Les introvertis expliqués au reste du monde

«Si on m’avait demandé il y a vingt ans quel métier j’étais certain de ne jamais exercer dans la vie… je n’aurais probablement rien répondu, confie Olivier Niquet (B.Sc. urbanisme, 2005). Je ne parle pas beaucoup. Jamais je n’aurais imaginé faire de la radio. Jamais de la vie. N’empêche que c’est ce que je fais maintenant avec beaucoup de plaisir, et qu’au fil du temps, cette condition d’introverti est devenue ma marque de commerce. Je suis en quelque sorte le porte-parole des introvertis. Ou leur porte-silence.» Dans Les rois du silence, l’animateur qui officiait jusqu’à tout récemment à La soirée est (encore) jeune explique comment réfléchissent ses semblables, comment les nouvelles technologies ont libéré leur «parole» et comment on pourrait s’inspirer d’eux pour apporter plus de nuance dans nos débats, car dans un monde où les grandes gueules ont toujours le dernier mot, les introvertis peinent souvent à faire leur place, ou tout simplement à signifier leur existence. Olivier Niquet a su trouver le bon ton entre humour, vulgarisation et introspection, illustrant l’introversion à l’aide d’exemples vécus malaisants (évidemment!) et l’expliquant à coup de références scientifiques parfois solides, parfois volontairement hasardeuses. Du grand (et discret) Niquet! Publié aux Éditions de Ta Mère.

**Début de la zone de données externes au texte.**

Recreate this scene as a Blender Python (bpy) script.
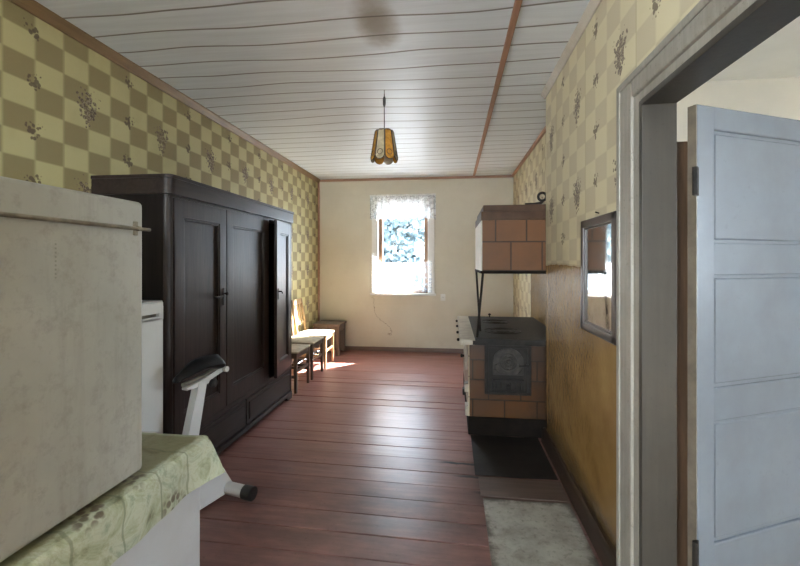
import bpy, bmesh, math, random
from mathutils import Vector, Matrix
random.seed(7)
S = bpy.context.scene
COL = S.collection
PI = math.pi
for _o in list(bpy.data.objects):
    bpy.data.objects.remove(_o)

# ------------------------------------------------------------------ camera
YAW = math.atan(52 / 420)
cam = bpy.data.objects.new('camera', bpy.data.cameras.new('camera'))
COL.objects.link(cam)
cam.location = (0, 0, 1.35)
cam.rotation_euler = (PI / 2, 0, YAW)
cam.data.sensor_width = 36
cam.data.lens = 420 / 800 * 36
cam.data.shift_y = -21 / 800
cam.data.clip_start = 0.02
S.camera = cam

# ------------------------------------------------------------------ light
S.view_settings.view_transform = 'Standard'
S.view_settings.look = 'None'
S.view_settings.gamma = 1
S.view_settings.use_curve_mapping = False
S.view_settings.exposure = 1.6

W = bpy.data.worlds.new('sky')
S.world = W
W.use_nodes = True
wn = W.node_tree.nodes
wn['Background'].inputs[0].default_value = (0.72, 0.86, 1.0, 1)
wn['Background'].inputs[1].default_value = 7.0

sun = bpy.data.objects.new('sun', bpy.data.lights.new('sun', 'SUN'))
COL.objects.link(sun)
sun.data.energy = 64
sun.data.color = (1.0, 0.96, 0.90)
sun.data.angle = math.radians(0.6)
sun.rotation_euler = Vector((-0.92, -1.0, -1.14)).to_track_quat('-Z', 'Y').to_euler()


def portal(name, loc, direction, sx, sy):
    l = bpy.data.lights.new(name, 'AREA')
    l.shape = 'RECTANGLE'
    l.size, l.size_y = sx, sy
    l.cycles.is_portal = True
    o = bpy.data.objects.new(name, l)
    COL.objects.link(o)
    o.location = loc
    o.rotation_euler = Vector(direction).to_track_quat('-Z', 'Y').to_euler()


def daylight(name, loc, direction, sx, sy, power, color=(1, 1, 1)):
    l = bpy.data.lights.new(name, 'AREA')
    l.shape = 'RECTANGLE'
    l.size, l.size_y = sx, sy
    l.energy = power
    l.color = color
    o = bpy.data.objects.new(name, l)
    COL.objects.link(o)
    o.location = loc
    o.rotation_euler = Vector(direction).to_track_quat('-Z', 'Y').to_euler()


portal('window_portal', (-0.735, 6.55, 1.5), (0, -1, 0), 0.95, 1.6)
# rear and side room daylight; unseen left window and yard lamps added for brightness
daylight('rear_window_daylight', (-0.67, -6.35, 1.55), (0, 1, 0.0), 2.1, 1.5, 60, (0.90, 0.96, 1.0))
daylight('left_window_daylight', (-2.35, -2.6, 1.55), (1, 0, 0), 1.5, 1.4, 180, (0.88, 0.95, 1.0))  # unseen lamp added to brighten the right wall and ceiling
daylight('side_room_daylight', (4.1, 0.3, 1.5), (-1, 0, 0), .75, 1.4, 17, (0.70, 0.85, 1.0))
daylight('yard_sky', (-0.735, 9.6, 5.0), (0, -0.72, -0.62), 5.0, 3.0, 130, (0.66, 0.78, 1.0))  # lamp added out of view for floor light and its reflection streak

# ------------------------------------------------------------------ material helpers


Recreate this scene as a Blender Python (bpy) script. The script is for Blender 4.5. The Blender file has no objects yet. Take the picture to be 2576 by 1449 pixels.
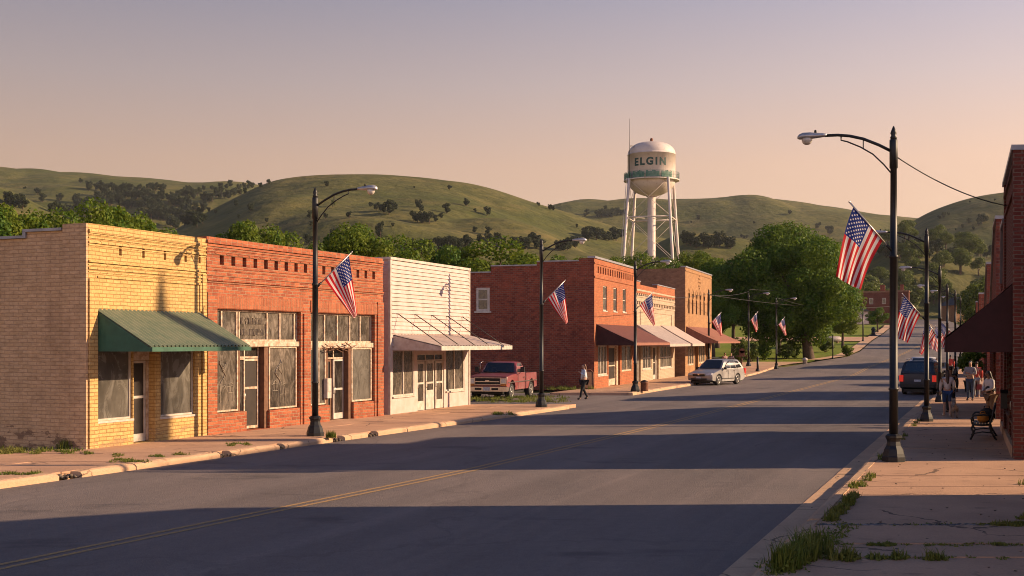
import bpy, bmesh, math, random
from mathutils import Vector, Matrix, noise
random.seed(7)
S = bpy.context.scene
COL = S.collection
R = math.radians
HC, F, CX, HY = 2.8, 3000.0, 1288.0, 860.0      # camera height, focal length, image centre and horizon row (photo 2576 wide)
SW = 0.14                                        # pavement height

def rise(Y):                                     # the street and everything beside it climbs beyond ~95 m
    t = Y - 95.0
    if t <= 0: return 0.0
    z = 0.05 * t * t / (t + 25.0)
    return 15.0 * (1 - math.exp(-z / 15.0)) * 1.12 if z > 0 else 0.0
def ground(px, py, z=0.0):                       # photo point -> place on level ground of height z
    Y = F * (HC - z) / (py - HY)
    return Vector(((px - CX) / F * Y, Y, z))
def at(px, Y, z=None):
    return Vector(((px - CX) / F * Y, Y, rise(Y) if z is None else z))

# ------------------------------------------------------------------ mesh builder
class MB:
    def __init__(s): s.v = []; s.f = []; s.m = []; s.sm = []; s.uv = None
    def add(s, vs, fs, smooth=False, mi=0):
        o = len(s.v); s.v += [tuple(p) for p in vs]
        for f in fs: s.f.append(tuple(i + o for i in f)); s.m.append(mi); s.sm.append(smooth)
        return s
    def quad(s, a, b, c, d, mi=0): return s.add([a, b, c, d], [(0, 1, 2, 3)], mi=mi)
    def box(s, x0, x1, y0, y1, z0, z1, mi=0):
        v = [(x, y, z) for z in (z0, z1) for y in (y0, y1) for x in (x0, x1)]
        return s.add(v, [(0, 2, 3, 1), (4, 5, 7, 6), (0, 1, 5, 4), (2, 6, 7, 3), (0, 4, 6, 2), (1, 3, 7, 5)], mi=mi)
    def obox(s, c, ax, ay, az, hx, hy, hz, mi=0):     # oriented box
        c = Vector(c); v = []
        for k in (-1, 1):
            for j in (-1, 1):
                for i in (-1, 1): v.append(c + ax * (hx * i) + ay * (hy * j) + az * (hz * k))
        return s.add(v, [(0, 2, 3, 1), (4, 5, 7, 6), (0, 1, 5, 4), (2, 6, 7, 3), (0, 4, 6, 2), (1, 3, 7, 5)], mi=mi)
    def bar(s, a, b, w, h=None, mi=0):                # square bar from a to b
        a = Vector(a); b = Vector(b); d = (b - a); L = d.length
        if L < 1e-6: return s
        d.normalize(); up = Vector((0, 0, 1)) if abs(d.z) < .95 else Vector((1, 0, 0))
        x = d.cross(up).normalized(); y = x.cross(d).normalized()
        return s.obox((a + b) / 2, x, d, y, w / 2, L / 2, (h or w) / 2, mi)
    def tube(s, pts, r, n=8, cap=True, mi=0, smooth=True):
        pts = [Vector(p) for p in pts]; k = len(pts)
        rs = r if isinstance(r, (list, tuple)) else [r] * k
        vs = []; fs = []
        ref = None
        for i, p in enumerate(pts):
            d = (pts[min(i + 1, k - 1)] - pts[max(i - 1, 0)]).normalized()
            if ref is None: ref = Vector((0, 0, 1)) if abs(d.z) < .9 else Vector((1, 0, 0))
            x = d.cross(ref).normalized(); y = d.cross(x).normalized(); ref = x.cross(d).normalized() if x.length else ref
            for j in range(n):
                a = 2 * math.pi * j / n
                vs.append(p + (x * math.cos(a) + y * math.sin(a)) * rs[i])
        for i in range(k - 1):
            for j in range(n):
                fs.append((i * n + j, i * n + (j + 1) % n, (i + 1) * n + (j + 1) % n, (i + 1) * n + j))
        s.add(vs, fs, smooth, mi)
        if cap:
            o = len(s.v) - k * n
            s.f.append(tuple(o + j for j in range(n))[::-1]); s.m.append(mi); s.sm.append(False)
            s.f.append(tuple(o + (k - 1) * n + j for j in range(n))); s.m.append(mi); s.sm.append(False)
        return s
    def lathe(s, prof, n=16, c=(0, 0, 0), ax='z', mi=0, smooth=True, cap=True):
        vs = []; fs = []; k = len(prof); c = Vector(c)
        for (r, h) in prof:
            for j in range(n):
                a = 2 * math.pi * (j + .5) / n; p, q = r * math.cos(a), r * math.sin(a)
                vs.append(c + (Vector((p, q, h)) if ax == 'z' else Vector((q, h, p)) if ax == 'y' else Vector((h, p, q))))
        for i in range(k - 1):
            for j in range(n):
                fs.append((i * n + j, i * n + (j + 1) % n, (i + 1) * n + (j + 1) % n, (i + 1) * n + j))
        s.add(vs, fs, smooth, mi)
        if cap:
            o = len(s.v) - k * n
            if prof[0][0] > 1e-4: s.f.append(tuple(o + j for j in range(n))[::-1]); s.m.append(mi); s.sm.append(False)
            if prof[-1][0] > 1e-4: s.f.append(tuple(o + (k - 1) * n + j for j in range(n))); s.m.append(mi); s.sm.append(False)
        return s
    def ball(s, c, rx, ry=None, rz=None, n=10, m=6, mi=0, jit=0):
        ry = ry or rx; rz = rz or rx; c = Vector(c); vs = []; fs = []
        for i in range(m + 1):
            t = math.pi * i / m
            for j in range(n):
                a = 2 * math.pi * j / n; k = 1 + (random.uniform(-jit, jit) if jit else 0)
                vs.append(c + Vector((rx * math.sin(t) * math.cos(a) * k, ry * math.sin(t) * math.sin(a) * k, rz * math.cos(t) * k)))
        for i in range(m):
            for j in range(n): fs.append((i * n + j, i * n + (j + 1) % n, (i + 1) * n + (j + 1) % n, (i + 1) * n + j))
        return s.add(vs, fs, True, mi)
    def prism(s, poly, y0, y1, mi=0):                 # polygon in xz pushed along y
        n = len(poly)
        vs = [(x, y0, z) for x, z in poly] + [(x, y1, z) for x, z in poly]
        fs = [tuple(range(n)), tuple(range(2 * n - 1, n - 1, -1))]
        fs += [(i, i + n, (i + 1) % n + n, (i + 1) % n) for i in range(n)]
        return s.add(vs, fs, mi=mi)
    def slab(s, poly, z0, z1, mi=0):                  # polygon in xy pushed along z
        n = len(poly)
        vs = [(p[0], p[1], z0) for p in poly] + [(p[0], p[1], z1) for p in poly]
        fs = [tuple(range(n - 1, -1, -1)), tuple(range(n, 2 * n))]
        fs += [(i, (i + 1) % n, (i + 1) % n + n, i + n) for i in range(n)]
        return s.add(vs, fs, mi=mi)
    def build(s, name, mat, parent=None, fix=True):
        me = bpy.data.meshes.new(name); me.from_pydata(s.v, [], s.f)
        for m in (mat if isinstance(mat, (list, tuple)) else [mat]): me.materials.append(m)
        me.polygons.foreach_set('material_index', s.m); me.polygons.foreach_set('use_smooth', s.sm)
        if s.uv:
            l = me.uv_layers.new(name='UVMap')
            for lp in me.loops: l.data[lp.index].uv = s.uv[lp.vertex_index]
        if fix:
            b = bmesh.new(); b.from_mesh(me); bmesh.ops.recalc_face_normals(b, faces=b.faces); b.to_mesh(me); b.free()
        me.update()
        return link(name, me, parent)
def link(name, me, parent=None):
    o = bpy.data.objects.new(name, me); COL.objects.link(o)
    if parent is not None: o.parent = parent
    return o
def tag(o, label=None, cat=None, group=None, kind=None):
    if label: o['label'] = label
    if cat: o['category'] = cat
    if group: o['group'] = group
    if kind: o['kind'] = kind
    return o
def thing(name, label, cat, loc=(0, 0, 0), rz=0.0, group=None):
    o = bpy.data.objects.new(name, None); COL.objects.link(o); o.empty_display_size = .3
    o.location = loc; o.rotation_euler = (0, 0, rz)
    return tag(o, label, cat, group)
def structure(name, mb, mat): return tag(mb.build(name, mat), kind='structure')
def copy_tree(o, parent=None):
    c = o.copy(); COL.objects.link(c)
    if parent is not None: c.parent = parent
    for ch in list(o.children): copy_tree(ch, c)
    return c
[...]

Fake news : au-delà des clichés

C’est devenu un lieu commun: les fake news ont envahi internet, et c’est la faute aux médias sociaux. Mais est-ce vraiment le cas? Comment expliquer cette vague de désinformation? Sommes-nous réellement entrés dans l’ère dite de la post-vérité? Pour le diplômé et professeur au collégial Philippe de Grosbois (M.A. sociologie, 2005), auteur de La collision des récits. Le journalisme face à la désinformation, il s’agit d’abord d’une crise de confiance envers le journalisme «positiviste», qui prétend se baser sur des faits empiriques et une éthique de la neutralité. Si les fausses nouvelles prolifèrent, ce n’est pas simplement parce qu’un public passif et crédule se fait berner par des «faits alternatifs», mais parce que les récits des médias traditionnels sonnent de plus en plus faux à nos oreilles, soutient le diplômé. Parallèlement à la montée du néolibéralisme, un nouveau régime de vérité aurait émergé à la fin du siècle dernier: non plus celui des faits tangibles et objectifs, mais celui de la vérité ressentie, ce dont témoigne le succès des chroniques et radios d’opinion. De plus, pandémie aidant, les théories complotistes ont gagné du terrain, brouillant encore davantage les frontières entre le vrai et le faux. Paru aux éditions Écosociété.